Ce chant est-il toujours pratiqué dans le quotidien ou avez-vous plutôt essayé de faire une recherche ethnomusicologique pour garder des traces d'un patrimoine en danger?

Au début, dans ma démarche, il y avait cette envie de préserver ce patrimoine culturel et historique qu'est le chant Achewiq. Au fur et à mesure, je me suis rendu compte que les femmes chantaient dans leur quotidien. Cela pouvait se perdre de temps en temps. Ce sont souvent les femmes âgées qui chantent. On peut avoir un rapport de transmission parfois plus complexe, mais je n'ai pas dû chercher beaucoup ou longtemps avant de trouver énormément de femmes qui chantaient. Je me suis rendue compte que ce chant fait toujours partie du quotidien.

Quelles étaient les réactions des femmes du village quand vous vous êtes intéressée à leur chant Achewiq?

J'ai été extrêmement bien accueillie.

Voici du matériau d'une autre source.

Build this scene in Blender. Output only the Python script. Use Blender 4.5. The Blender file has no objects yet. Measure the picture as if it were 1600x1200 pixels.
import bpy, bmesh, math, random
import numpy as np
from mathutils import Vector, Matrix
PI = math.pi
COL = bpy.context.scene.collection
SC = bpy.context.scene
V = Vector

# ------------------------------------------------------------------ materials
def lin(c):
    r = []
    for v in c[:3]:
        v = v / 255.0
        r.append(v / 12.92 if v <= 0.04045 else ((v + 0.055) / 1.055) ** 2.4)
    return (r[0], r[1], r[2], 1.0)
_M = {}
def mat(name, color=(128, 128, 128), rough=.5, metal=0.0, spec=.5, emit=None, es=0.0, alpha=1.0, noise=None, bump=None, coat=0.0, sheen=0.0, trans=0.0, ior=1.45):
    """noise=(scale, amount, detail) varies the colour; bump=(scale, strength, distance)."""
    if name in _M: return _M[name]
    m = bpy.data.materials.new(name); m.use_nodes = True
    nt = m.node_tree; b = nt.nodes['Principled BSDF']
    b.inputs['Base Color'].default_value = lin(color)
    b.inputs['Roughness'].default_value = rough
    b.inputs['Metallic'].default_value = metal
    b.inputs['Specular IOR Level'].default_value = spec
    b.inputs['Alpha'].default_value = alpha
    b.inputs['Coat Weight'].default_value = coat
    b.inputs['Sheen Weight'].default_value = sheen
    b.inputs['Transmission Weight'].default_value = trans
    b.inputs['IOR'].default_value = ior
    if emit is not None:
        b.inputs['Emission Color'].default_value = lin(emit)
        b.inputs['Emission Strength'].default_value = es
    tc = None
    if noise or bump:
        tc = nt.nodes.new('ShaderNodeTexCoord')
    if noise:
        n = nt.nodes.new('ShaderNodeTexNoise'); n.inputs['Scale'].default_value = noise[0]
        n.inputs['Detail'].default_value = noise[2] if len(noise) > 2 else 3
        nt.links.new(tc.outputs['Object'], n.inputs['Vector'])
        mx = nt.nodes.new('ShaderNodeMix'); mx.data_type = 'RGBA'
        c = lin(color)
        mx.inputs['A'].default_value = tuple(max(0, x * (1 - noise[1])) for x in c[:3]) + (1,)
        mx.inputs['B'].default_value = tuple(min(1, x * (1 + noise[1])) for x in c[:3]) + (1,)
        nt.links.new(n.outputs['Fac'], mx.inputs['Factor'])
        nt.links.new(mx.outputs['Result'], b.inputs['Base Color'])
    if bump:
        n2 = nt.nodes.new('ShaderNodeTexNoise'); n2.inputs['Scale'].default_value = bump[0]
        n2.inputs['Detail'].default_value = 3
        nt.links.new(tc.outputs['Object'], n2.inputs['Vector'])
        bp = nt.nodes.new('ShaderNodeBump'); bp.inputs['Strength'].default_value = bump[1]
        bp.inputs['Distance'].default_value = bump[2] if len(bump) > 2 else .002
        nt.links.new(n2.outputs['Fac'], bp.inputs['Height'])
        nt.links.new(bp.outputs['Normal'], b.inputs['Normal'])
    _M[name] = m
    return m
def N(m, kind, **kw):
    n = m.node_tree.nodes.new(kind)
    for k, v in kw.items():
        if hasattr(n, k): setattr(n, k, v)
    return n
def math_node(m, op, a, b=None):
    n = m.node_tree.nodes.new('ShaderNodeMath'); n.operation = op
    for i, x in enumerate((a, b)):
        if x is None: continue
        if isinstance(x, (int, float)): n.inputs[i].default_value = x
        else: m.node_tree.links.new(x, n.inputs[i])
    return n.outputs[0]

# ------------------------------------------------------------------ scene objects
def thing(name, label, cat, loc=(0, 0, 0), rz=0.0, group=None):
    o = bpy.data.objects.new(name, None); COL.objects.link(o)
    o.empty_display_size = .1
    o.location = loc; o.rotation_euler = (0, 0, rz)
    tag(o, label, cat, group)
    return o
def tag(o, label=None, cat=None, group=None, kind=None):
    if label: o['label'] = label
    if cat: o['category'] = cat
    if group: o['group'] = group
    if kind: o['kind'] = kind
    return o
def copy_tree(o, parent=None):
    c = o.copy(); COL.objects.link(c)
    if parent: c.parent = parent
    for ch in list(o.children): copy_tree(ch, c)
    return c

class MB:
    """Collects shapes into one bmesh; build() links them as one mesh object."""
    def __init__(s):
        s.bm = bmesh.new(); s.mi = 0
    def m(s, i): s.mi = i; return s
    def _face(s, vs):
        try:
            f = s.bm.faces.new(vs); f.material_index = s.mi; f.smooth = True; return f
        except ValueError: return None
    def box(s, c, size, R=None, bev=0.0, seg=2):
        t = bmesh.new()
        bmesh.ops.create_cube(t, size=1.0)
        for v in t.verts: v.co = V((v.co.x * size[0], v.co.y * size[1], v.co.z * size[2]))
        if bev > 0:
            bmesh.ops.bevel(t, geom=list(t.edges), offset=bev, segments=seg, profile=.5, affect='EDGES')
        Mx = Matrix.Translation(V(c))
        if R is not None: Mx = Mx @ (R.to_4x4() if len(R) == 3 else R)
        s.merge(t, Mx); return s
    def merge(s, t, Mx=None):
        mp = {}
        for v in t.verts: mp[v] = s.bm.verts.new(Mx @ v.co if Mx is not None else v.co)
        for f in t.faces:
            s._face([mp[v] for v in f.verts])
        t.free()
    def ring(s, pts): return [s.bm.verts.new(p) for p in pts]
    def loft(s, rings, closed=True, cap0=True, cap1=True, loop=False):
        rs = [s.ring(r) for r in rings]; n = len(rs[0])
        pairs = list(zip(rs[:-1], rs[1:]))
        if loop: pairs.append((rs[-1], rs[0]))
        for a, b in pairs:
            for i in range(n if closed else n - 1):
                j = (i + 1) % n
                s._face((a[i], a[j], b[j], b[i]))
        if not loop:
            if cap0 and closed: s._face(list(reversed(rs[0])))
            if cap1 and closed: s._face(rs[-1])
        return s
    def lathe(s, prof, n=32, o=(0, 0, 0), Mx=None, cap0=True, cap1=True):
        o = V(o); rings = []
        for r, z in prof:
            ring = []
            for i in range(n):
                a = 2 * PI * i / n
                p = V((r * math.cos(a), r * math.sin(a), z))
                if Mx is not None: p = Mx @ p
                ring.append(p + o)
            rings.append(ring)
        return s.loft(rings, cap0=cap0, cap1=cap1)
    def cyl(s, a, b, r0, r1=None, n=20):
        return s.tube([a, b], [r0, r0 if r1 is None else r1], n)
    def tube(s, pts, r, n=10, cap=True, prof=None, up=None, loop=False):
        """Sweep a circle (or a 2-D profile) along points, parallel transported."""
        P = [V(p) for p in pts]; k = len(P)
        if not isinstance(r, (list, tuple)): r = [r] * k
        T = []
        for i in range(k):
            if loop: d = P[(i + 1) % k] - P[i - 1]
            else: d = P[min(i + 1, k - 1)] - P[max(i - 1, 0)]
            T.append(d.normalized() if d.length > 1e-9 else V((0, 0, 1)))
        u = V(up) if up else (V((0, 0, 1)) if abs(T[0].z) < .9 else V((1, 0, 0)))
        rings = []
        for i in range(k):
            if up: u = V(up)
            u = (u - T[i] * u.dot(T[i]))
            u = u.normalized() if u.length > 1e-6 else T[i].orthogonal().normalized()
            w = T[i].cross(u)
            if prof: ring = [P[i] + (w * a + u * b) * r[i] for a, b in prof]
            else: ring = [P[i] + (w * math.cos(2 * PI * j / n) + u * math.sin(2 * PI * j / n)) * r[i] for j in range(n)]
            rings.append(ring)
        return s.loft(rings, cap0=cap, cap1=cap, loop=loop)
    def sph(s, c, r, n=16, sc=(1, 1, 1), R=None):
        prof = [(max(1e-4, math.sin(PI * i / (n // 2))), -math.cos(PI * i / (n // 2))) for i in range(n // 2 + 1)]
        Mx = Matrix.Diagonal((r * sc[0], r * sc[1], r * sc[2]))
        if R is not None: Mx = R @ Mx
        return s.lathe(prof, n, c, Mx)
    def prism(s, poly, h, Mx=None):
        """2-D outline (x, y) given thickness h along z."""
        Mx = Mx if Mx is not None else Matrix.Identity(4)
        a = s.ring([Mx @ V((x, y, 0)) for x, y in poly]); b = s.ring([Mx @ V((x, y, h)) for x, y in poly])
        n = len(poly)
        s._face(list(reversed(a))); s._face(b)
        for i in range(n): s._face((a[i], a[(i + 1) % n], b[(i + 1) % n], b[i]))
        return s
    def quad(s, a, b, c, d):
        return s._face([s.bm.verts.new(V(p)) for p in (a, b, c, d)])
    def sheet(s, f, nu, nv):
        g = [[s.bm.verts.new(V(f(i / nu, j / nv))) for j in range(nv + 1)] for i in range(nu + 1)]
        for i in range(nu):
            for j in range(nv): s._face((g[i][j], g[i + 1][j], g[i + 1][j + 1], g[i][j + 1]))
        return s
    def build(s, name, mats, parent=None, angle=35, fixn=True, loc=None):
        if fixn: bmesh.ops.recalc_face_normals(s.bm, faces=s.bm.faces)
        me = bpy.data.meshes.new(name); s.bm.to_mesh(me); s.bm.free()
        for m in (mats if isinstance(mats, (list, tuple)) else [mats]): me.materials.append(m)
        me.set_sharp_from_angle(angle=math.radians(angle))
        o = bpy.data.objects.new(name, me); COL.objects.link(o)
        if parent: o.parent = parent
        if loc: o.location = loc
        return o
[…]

Je pense que la générosité de ces femmes se ressent dans le film. Quand elles ont su que je venais, elles ont chanté beaucoup. Elles étaient très heureuses de découvrir quelqu'un allait mettre en lumière ces chants. Et j'ai décidé de rester avec elles pour vivre dans leur quotidien. Pas forcément pour montrer quelque chose d'exceptionnel, comme par exemple les fêtes qu'elles ont organisées pour moi, où elles se sont bien habillées, m'ont fait des chants et beaucoup d'autres choses. J'ai décidé de rester très longtemps et de plutôt filmer leur quotidien et leur vie, parce que c'est ça qui m'intéressait. Je voulais montrer comment ce quotidien-là peut être magique et très beau.